Na pewno nie takiej frekwencji spodziewali się organizatorzy legendarnej rundy WRC. Na liście zgłoszeń tegorocznej edycji Dayinsure Wales Rally GB widnieje tylko 60 załóg. Za to aż 23 odcinki specjalne.
Pierwsza z ostatnich trzech rund kończących tegoroczny sezon WRC (4-7. października) należy do najbardziej wymagających i nieprzewidywalnych w całym kalendarzu.
Jednocześnie Rajd Walii będzie stanowił ostatnią szansę rywalizacji w brytyjskim czempionacie – swoje aspiracje do udziału w tej imprezie zgłosiło jednak tylko 11 załóg.
Citroen na dwa takty, pozostałe fabryki na trzy
Z kolei jeśli chodzi o czołówkę WRC, tylko francuski zespół fabryczny zdecydował się pojechać w Walii na dwa samochody. Nominowani do zdobywania punktów zostali Mads Ostberg i Torstein Eriksen oraz Craig Breen i Scott Martin. Pozostałe „fabryki” – Ford, Hyundai i Toyota wystawią trzy etatowe ekipy.
Skoda rotuje
W miejsce Jana Kopecky’ego oficjalnie czeski team deleguje na Wyspy Pontusa Tidemanda i Jonasa Anderssona. Drugą Skodę Fabia R5 w WRC2 reprezentować będzie dobrze rokujący duet dla Rajdowych Mistrzostw Świata – Kalle Rovanpera i Jonne Halttunen.
Z numerem 33 awizuje się jedyna polska załoga Łukasz Pieniążek i Przemysław Mazur, którzy do Walii przywiozą dobrze już objechany egzemplarz Fabii R5 z Printsport. Jeśli chodzi o WRC2 łączna liczba zgłoszeń zawiera 14 załóg.
Dla fabrycznego zespołu Skody Rajd Walii będzie także jednocześnie wyznacznikiem, na który duet postawić w finałowych, dwóch ostatnich rundach czempionatu. O ile niezagrożona jest pozycja Rovanpery, o tyle Tidemand i Kopecky (Czech zwyciężył w Rajdzie Turcji, red.) muszą czekać na ostateczne decyzje szefów Skoda Motorsport.
Myherin – kwintesencja
Tegoroczna edycja Dayinsure Wales Rally GB liczy 23 odcinki specjalne o łącznej długości 318,13 km. Jednym z najbardziej rozpoznawalnych w całej historii tego rajdu wydaje się być sobotni oes Myherin.
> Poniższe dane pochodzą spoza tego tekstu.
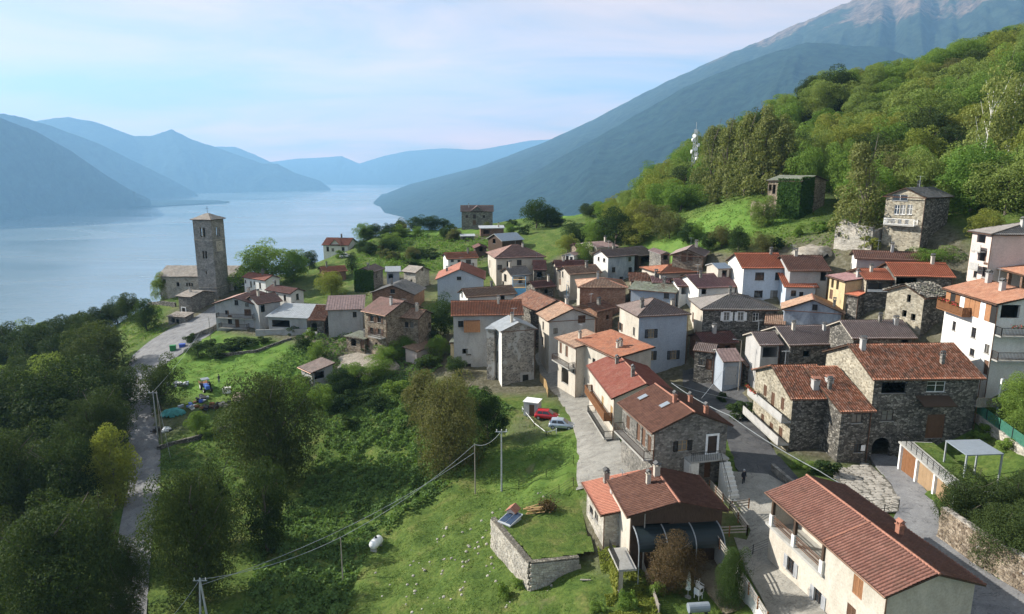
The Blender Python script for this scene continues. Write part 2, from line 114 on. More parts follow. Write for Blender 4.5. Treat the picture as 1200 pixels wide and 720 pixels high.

Chociaż w tym roku nie będzie jechany w wersji pełnometrażowej (tylko 20,28 km) nadal zachowa swoją charakterystykę – jest to odcinek szybki z utwardzonym i gładkim szutrem oraz mocno pochylonymi łukami, które pozwalają na głębokie cięcia bez obawy wyrzucenia samochodu na zewnętrzną.
Charakterystyczny pejzaż tej próby stanowią też turbiny wiatrowe umiejscowione na wrzosowiskach.
Michelin, oficjalny dostawca ogumienia dla fabrycznych zespołów WRC przewidział miękką mieszankę opon szutrowych. Jednocześnie nawet jeśli pojawią się ekstremalne warunki zimowe na oesach, zawodnicy nie bądą mogli skorzystać z kolców.
Brytyjska melancholia
Przypomnijmy, że w ubiegłym roku niespodziewanym zwycięzcą został Elfyn Evans, pilotowany przez Daniela Barritta w Fordzie Fiesta WRC. Tym samym brytyjska załoga triumfowała w rodzimej rundzie od 2000 roku, kiedy na najwyższym stopniu podium stanęli Richard Burns i Robert Reid w Subaru Impreza WRC, osiągając rajdowy hat-trick począwszy od sukcesów w 1998 roku.
Poza Evansem i Burnsem wśród Wyspiarzy wygraną w domowej rundzie Rajdowych Mistrzostw Świata zapisali jeszcze na swoje konto trzykrotnie Colin McRae. Dwukrotnie z Derekem Ringerem (1994,1995 – Subaru Impreza 555) oraz w zmienionej obsadzie na prawym, Nicky Gristem w 1997 roku (Subaru Impreza WRC).
Przed nimi (jeśli chodzi o rundę zaliczaną do RMŚ) byli tylko Roger Clark i zameldowany w Republice Południowej Afryki Stuart Pegg, którzy dowieźli na pierwszym miejscu Forda Escorta RS1800 w 1976 roku.